WHAT YOU NEED TO DO
Nothing in the records may be left out or altered; reproduce them all exactly.

(Entries from a dataset)
#####

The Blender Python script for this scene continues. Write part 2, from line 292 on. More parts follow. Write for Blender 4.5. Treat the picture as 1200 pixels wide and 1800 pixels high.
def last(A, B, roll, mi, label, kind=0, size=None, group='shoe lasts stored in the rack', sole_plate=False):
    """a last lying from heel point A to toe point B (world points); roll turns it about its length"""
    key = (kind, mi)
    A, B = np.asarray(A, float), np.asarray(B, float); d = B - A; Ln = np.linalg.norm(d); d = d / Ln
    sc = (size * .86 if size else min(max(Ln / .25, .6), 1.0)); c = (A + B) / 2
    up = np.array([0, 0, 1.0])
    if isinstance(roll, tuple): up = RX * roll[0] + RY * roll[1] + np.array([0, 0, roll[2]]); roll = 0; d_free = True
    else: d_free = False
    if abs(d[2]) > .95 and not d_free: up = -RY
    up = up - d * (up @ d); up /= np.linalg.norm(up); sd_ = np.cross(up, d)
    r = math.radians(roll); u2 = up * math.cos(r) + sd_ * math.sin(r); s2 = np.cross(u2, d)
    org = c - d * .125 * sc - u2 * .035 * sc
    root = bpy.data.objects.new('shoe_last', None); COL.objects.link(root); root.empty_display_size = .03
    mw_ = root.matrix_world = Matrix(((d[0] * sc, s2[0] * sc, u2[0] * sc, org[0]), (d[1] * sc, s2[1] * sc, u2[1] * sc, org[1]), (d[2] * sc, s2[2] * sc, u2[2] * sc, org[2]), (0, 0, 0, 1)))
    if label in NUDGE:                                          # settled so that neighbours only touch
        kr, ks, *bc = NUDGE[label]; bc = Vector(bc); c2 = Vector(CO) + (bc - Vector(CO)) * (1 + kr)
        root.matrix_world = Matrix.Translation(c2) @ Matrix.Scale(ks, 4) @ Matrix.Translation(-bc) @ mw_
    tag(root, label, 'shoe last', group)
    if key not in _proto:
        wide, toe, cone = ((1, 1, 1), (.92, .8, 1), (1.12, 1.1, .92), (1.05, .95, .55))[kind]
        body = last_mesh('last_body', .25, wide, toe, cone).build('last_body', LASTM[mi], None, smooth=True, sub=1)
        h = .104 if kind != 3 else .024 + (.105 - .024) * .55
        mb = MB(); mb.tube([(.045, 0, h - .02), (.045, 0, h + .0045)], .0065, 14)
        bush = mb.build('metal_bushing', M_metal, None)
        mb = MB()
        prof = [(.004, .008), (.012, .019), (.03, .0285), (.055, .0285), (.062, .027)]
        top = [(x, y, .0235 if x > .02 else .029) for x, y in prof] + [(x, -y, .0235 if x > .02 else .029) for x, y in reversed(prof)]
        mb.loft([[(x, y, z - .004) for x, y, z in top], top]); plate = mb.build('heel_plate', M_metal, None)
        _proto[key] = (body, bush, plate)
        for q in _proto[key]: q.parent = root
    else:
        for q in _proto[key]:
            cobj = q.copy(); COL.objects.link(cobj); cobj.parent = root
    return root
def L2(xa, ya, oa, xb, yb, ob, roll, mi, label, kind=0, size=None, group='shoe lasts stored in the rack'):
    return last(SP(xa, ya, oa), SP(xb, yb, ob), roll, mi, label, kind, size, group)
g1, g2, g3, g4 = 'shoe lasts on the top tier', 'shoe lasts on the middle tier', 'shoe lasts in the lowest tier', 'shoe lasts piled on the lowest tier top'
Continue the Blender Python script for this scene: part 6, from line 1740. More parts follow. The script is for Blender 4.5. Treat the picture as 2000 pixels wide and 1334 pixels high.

#####

CORRECT RESULT
The Blender Python script for this scene continues. Write part 2, from line 292 on. More parts follow. Write for Blender 4.5. Treat the picture as 1200 pixels wide and 1800 pixels high.
def last(A, B, roll, mi, label, kind=0, size=None, group='shoe lasts stored in the rack', sole_plate=False):
    """a last lying from heel point A to toe point B (world points); roll turns it about its length"""
    key = (kind, mi)
    A, B = np.asarray(A, float), np.asarray(B, float); d = B - A; Ln = np.linalg.norm(d); d = d / Ln
    sc = (size * .86 if size else min(max(Ln / .25, .6), 1.0)); c = (A + B) / 2
    up = np.array([0, 0, 1.0])
    if isinstance(roll, tuple): up = RX * roll[0] + RY * roll[1] + np.array([0, 0, roll[2]]); roll = 0; d_free = True
    else: d_free = False
    if abs(d[2]) > .95 and not d_free: up = -RY
    up = up - d * (up @ d); up /= np.linalg.norm(up); sd_ = np.cross(up, d)
    r = math.radians(roll); u2 = up * math.cos(r) + sd_ * math.sin(r); s2 = np.cross(u2, d)
    org = c - d * .125 * sc - u2 * .035 * sc
    root = bpy.data.objects.new('shoe_last', None); COL.objects.link(root); root.empty_display_size = .03
    mw_ = root.matrix_world = Matrix(((d[0] * sc, s2[0] * sc, u2[0] * sc, org[0]), (d[1] * sc, s2[1] * sc, u2[1] * sc, org[1]), (d[2] * sc, s2[2] * sc, u2[2] * sc, org[2]), (0, 0, 0, 1)))
    if label in NUDGE:                                          # settled so that neighbours only touch
        kr, ks, *bc = NUDGE[label]; bc = Vector(bc); c2 = Vector(CO) + (bc - Vector(CO)) * (1 + kr)
        root.matrix_world = Matrix.Translation(c2) @ Matrix.Scale(ks, 4) @ Matrix.Translation(-bc) @ mw_
    tag(root, label, 'shoe last', group)
    if key not in _proto:
        wide, toe, cone = ((1, 1, 1), (.92, .8, 1), (1.12, 1.1, .92), (1.05, .95, .55))[kind]
        body = last_mesh('last_body', .25, wide, toe, cone).build('last_body', LASTM[mi], None, smooth=True, sub=1)
        h = .104 if kind != 3 else .024 + (.105 - .024) * .55
        mb = MB(); mb.tube([(.045, 0, h - .02), (.045, 0, h + .0045)], .0065, 14)
        bush = mb.build('metal_bushing', M_metal, None)
        mb = MB()
        prof = [(.004, .008), (.012, .019), (.03, .0285), (.055, .0285), (.062, .027)]
        top = [(x, y, .0235 if x > .02 else .029) for x, y in prof] + [(x, -y, .0235 if x > .02 else .029) for x, y in reversed(prof)]
        mb.loft([[(x, y, z - .004) for x, y, z in top], top]); plate = mb.build('heel_plate', M_metal, None)
        _proto[key] = (body, bush, plate)
        for q in _proto[key]: q.parent = root
    else:
        for q in _proto[key]:
            cobj = q.copy(); COL.objects.link(cobj); cobj.parent = root
    return root
def L2(xa, ya, oa, xb, yb, ob, roll, mi, label, kind=0, size=None, group='shoe lasts stored in the rack'):
    return last(SP(xa, ya, oa), SP(xb, yb, ob), roll, mi, label, kind, size, group)
g1, g2, g3, g4 = 'shoe lasts on the top tier', 'shoe lasts on the middle tier', 'shoe lasts in the lowest tier', 'shoe lasts piled on the lowest tier top'
Continue the Blender Python script for this scene: part 6, from line 1740. More parts follow. The script is for Blender 4.5. Treat the picture as 2000 pixels wide and 1334 pixels high.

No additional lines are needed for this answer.